### Your objective:
Retype exactly the lines below, beginning with the first and ending with the line where "seen along it" appears.

### Provided material:
————

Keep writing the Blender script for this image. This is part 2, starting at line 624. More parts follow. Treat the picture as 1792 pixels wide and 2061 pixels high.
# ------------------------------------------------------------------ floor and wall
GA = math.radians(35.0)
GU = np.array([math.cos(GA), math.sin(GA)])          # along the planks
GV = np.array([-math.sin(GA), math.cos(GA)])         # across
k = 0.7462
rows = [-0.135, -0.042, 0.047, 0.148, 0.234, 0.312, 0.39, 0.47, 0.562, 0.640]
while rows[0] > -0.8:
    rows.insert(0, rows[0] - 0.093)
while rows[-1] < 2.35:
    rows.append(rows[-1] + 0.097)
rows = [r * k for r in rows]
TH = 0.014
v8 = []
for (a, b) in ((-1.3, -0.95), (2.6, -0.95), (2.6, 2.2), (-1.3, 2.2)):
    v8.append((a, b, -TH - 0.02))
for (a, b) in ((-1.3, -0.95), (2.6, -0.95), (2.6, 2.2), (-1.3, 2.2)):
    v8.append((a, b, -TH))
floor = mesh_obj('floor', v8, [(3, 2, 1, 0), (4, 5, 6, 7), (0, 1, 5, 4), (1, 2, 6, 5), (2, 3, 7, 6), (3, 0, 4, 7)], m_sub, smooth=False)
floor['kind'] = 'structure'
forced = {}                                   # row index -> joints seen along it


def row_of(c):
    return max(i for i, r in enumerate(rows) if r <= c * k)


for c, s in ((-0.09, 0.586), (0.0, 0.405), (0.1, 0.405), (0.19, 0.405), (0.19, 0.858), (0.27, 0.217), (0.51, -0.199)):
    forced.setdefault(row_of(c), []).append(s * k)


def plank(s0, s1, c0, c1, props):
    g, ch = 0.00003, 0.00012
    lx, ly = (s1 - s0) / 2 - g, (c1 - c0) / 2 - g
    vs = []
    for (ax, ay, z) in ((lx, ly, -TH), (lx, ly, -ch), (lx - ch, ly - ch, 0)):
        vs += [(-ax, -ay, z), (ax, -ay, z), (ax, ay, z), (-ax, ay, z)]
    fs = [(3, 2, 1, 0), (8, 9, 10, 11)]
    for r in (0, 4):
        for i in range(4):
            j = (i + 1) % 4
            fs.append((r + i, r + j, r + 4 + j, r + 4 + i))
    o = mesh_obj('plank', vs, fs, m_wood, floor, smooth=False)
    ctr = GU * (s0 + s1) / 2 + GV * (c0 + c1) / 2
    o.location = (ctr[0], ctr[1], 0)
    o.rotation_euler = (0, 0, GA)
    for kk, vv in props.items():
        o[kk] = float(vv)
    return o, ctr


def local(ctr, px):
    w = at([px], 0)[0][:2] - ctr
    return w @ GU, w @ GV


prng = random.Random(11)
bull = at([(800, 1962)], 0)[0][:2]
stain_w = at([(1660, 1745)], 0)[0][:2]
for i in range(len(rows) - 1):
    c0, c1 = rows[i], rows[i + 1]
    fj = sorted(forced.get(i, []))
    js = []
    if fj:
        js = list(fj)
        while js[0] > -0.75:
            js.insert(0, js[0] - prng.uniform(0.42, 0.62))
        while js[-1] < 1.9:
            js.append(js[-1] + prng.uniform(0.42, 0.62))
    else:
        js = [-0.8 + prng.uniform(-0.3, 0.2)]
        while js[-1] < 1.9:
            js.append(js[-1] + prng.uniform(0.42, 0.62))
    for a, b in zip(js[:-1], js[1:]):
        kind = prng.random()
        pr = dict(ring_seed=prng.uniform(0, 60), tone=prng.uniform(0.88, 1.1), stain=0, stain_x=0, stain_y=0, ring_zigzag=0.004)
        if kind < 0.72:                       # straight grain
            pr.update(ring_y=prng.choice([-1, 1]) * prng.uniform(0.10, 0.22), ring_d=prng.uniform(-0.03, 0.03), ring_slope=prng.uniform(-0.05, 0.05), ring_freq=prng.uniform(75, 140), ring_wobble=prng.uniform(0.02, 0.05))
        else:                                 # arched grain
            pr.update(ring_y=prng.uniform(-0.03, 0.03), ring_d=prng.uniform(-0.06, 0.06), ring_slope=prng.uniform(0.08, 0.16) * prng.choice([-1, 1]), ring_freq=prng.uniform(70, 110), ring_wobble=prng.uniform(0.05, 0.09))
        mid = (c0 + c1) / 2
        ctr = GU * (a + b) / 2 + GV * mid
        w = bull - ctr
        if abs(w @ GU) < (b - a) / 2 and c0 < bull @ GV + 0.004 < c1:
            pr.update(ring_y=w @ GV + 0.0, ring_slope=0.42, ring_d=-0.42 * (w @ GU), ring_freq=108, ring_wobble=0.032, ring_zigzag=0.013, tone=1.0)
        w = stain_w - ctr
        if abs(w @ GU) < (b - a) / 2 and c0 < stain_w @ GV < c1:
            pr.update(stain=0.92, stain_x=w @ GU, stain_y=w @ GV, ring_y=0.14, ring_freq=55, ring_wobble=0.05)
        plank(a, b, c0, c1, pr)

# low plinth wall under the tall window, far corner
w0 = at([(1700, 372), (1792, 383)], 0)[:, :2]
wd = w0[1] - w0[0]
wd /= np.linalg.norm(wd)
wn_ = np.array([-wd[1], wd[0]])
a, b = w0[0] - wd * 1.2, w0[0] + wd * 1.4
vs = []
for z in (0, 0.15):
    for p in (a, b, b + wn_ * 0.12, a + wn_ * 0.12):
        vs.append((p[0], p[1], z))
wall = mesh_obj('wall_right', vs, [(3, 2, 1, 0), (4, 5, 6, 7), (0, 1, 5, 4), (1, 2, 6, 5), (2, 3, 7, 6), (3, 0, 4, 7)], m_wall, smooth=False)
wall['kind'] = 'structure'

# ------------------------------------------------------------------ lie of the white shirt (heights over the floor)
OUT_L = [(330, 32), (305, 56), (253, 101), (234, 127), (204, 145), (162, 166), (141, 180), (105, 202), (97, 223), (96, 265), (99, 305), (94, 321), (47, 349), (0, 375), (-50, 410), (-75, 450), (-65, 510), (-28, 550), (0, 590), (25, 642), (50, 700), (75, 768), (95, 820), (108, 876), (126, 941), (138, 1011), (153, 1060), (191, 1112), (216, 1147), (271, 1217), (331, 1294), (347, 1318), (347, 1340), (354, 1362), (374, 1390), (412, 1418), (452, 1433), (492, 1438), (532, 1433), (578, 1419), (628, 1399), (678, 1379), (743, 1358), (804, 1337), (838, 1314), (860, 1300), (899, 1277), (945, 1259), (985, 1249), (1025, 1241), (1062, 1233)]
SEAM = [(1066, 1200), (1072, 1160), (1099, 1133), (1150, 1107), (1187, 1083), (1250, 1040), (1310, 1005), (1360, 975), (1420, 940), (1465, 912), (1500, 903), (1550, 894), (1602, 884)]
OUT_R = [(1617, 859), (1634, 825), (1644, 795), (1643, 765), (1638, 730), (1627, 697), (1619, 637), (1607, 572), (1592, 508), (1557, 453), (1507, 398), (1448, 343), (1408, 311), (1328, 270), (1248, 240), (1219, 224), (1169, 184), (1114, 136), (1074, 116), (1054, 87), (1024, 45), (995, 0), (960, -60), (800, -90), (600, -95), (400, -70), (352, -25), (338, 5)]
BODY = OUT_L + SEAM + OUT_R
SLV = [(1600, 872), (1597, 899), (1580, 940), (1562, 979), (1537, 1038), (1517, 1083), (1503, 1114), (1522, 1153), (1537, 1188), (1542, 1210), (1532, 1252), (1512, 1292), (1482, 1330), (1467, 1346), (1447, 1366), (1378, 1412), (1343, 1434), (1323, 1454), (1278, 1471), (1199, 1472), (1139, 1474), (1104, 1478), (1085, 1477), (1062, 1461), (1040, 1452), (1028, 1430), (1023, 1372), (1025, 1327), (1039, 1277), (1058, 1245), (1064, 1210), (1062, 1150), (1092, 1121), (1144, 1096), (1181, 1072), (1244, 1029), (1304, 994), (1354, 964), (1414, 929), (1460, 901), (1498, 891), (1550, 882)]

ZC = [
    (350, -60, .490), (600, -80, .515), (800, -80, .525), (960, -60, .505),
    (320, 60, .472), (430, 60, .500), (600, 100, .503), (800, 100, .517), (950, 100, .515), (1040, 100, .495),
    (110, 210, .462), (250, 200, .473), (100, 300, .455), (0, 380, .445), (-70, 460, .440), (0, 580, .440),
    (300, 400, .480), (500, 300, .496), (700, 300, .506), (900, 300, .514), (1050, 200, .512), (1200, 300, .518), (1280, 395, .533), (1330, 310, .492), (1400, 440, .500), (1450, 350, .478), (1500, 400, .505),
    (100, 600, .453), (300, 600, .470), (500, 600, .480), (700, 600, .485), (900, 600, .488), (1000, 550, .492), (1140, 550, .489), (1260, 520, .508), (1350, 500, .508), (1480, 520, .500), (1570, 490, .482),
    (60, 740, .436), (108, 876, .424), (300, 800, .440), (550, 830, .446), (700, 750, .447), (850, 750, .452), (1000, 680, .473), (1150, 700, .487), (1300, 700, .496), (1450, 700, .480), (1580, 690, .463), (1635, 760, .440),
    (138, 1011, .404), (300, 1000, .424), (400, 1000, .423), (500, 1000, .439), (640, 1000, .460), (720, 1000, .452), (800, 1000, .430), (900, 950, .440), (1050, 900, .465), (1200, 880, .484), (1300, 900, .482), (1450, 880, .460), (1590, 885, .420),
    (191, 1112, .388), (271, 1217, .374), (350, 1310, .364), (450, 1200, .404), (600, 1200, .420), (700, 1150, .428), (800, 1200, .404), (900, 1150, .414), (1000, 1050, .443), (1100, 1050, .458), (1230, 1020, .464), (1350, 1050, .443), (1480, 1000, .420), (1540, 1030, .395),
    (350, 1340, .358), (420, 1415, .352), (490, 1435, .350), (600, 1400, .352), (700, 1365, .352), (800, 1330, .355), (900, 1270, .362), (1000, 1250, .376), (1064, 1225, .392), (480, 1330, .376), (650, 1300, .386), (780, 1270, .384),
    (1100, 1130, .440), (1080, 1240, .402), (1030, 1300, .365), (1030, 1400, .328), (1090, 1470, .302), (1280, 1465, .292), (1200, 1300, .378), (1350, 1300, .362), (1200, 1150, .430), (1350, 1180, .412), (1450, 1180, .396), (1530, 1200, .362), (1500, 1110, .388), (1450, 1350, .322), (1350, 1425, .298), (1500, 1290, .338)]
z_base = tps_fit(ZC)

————

### Reply to the exercise:
Keep writing the Blender script for this image. This is part 2, starting at line 624. More parts follow. Treat the picture as 1792 pixels wide and 2061 pixels high.
# ------------------------------------------------------------------ floor and wall
GA = math.radians(35.0)
GU = np.array([math.cos(GA), math.sin(GA)])          # along the planks
GV = np.array([-math.sin(GA), math.cos(GA)])         # across
k = 0.7462
rows = [-0.135, -0.042, 0.047, 0.148, 0.234, 0.312, 0.39, 0.47, 0.562, 0.640]
while rows[0] > -0.8:
    rows.insert(0, rows[0] - 0.093)
while rows[-1] < 2.35:
    rows.append(rows[-1] + 0.097)
rows = [r * k for r in rows]
TH = 0.014
v8 = []
for (a, b) in ((-1.3, -0.95), (2.6, -0.95), (2.6, 2.2), (-1.3, 2.2)):
    v8.append((a, b, -TH - 0.02))
for (a, b) in ((-1.3, -0.95), (2.6, -0.95), (2.6, 2.2), (-1.3, 2.2)):
    v8.append((a, b, -TH))
floor = mesh_obj('floor', v8, [(3, 2, 1, 0), (4, 5, 6, 7), (0, 1, 5, 4), (1, 2, 6, 5), (2, 3, 7, 6), (3, 0, 4, 7)], m_sub, smooth=False)
floor['kind'] = 'structure'
forced = {}                                   # row index -> joints seen along it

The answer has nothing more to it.